Families will also find it extremely useful to keep by them, it being’ so finely powdered as to dissolve immediately, which prevents the usual trouble of pushing lemons at table.

It is particularly recommended to Officers and Gentlemen when travelling, as it takes but little room, and, with the addition of sugar, will make a pleasant beverage.

Captains of ships and others going long voyages, will find it an useful addition to their stores, as it will keep good a considerable time.

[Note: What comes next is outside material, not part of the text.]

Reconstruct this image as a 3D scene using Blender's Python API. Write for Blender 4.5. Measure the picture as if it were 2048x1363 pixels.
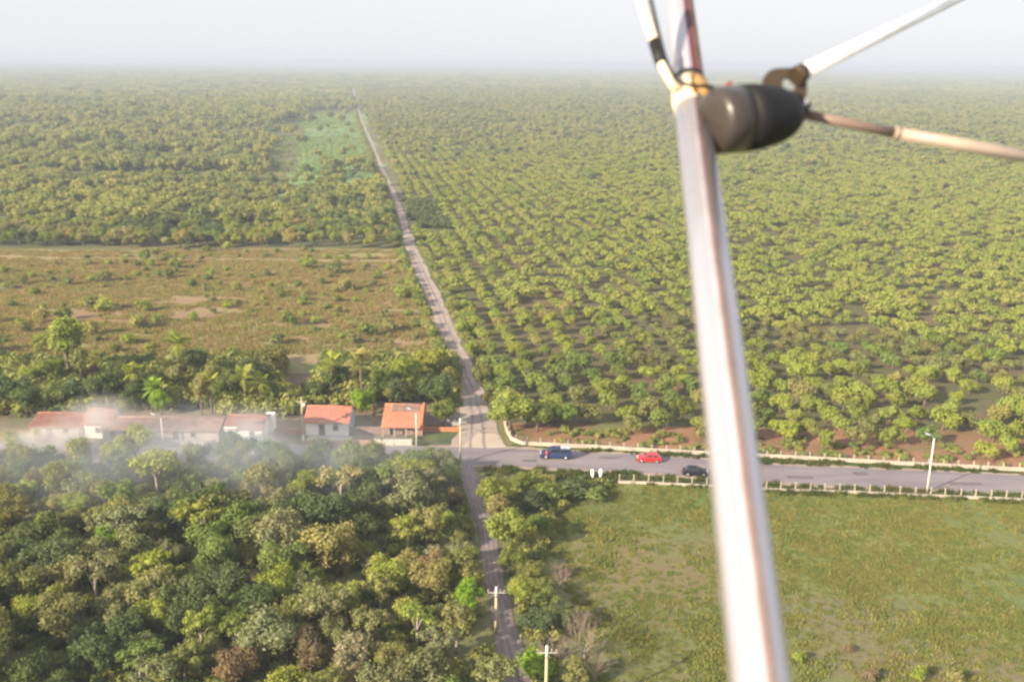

The Following Proportions May Be Used For:

Punch .—A large tea-spoonful of Lemon Acid, a quarter of a pound of sugar, a quart of boiling water, half a pint of rum, and a quarter of a pint of brandy. For a tumbler, a little acid on the handle of a spoon is sufficient. It is necessary to make the sherbet rich with sugar before you add the spirits.

Lemonade .—A large tea-spoonful of the Acid, a quarter of a pound of sugar, and two pints and a half of water.

Shrub .—One gallon of rum, six pints of water, two pounds and a half of lump sugar, and one ounce bottle of Lemon Acid.

The above quantities to be varied as agreeable; also for sauces, jellies, soups, puddings, &c.

Prepared only by them, at No. 163, BOROUGH, London.

Sold in bottles at 2s. 6d. by most Oilmen, Druggists, Grocers, and Libraries, in Town and Country.

Also, their grated Lemonade, in boxes at 3s. containing powders for eight tumblers.

Their Portable Lemonade, in packets, at 2s. for eight tumblers, which also only requires the addition of water.

Spyring and Marsden request those who wish to have either of the above, to notice their name on the bottle, wrapper, and box, otlierwise they may be disappointed in not having the article they expect, as their Acid and Lemonade have been copied by several persons. They think it necessary to annex this caution, as many have been already deceived.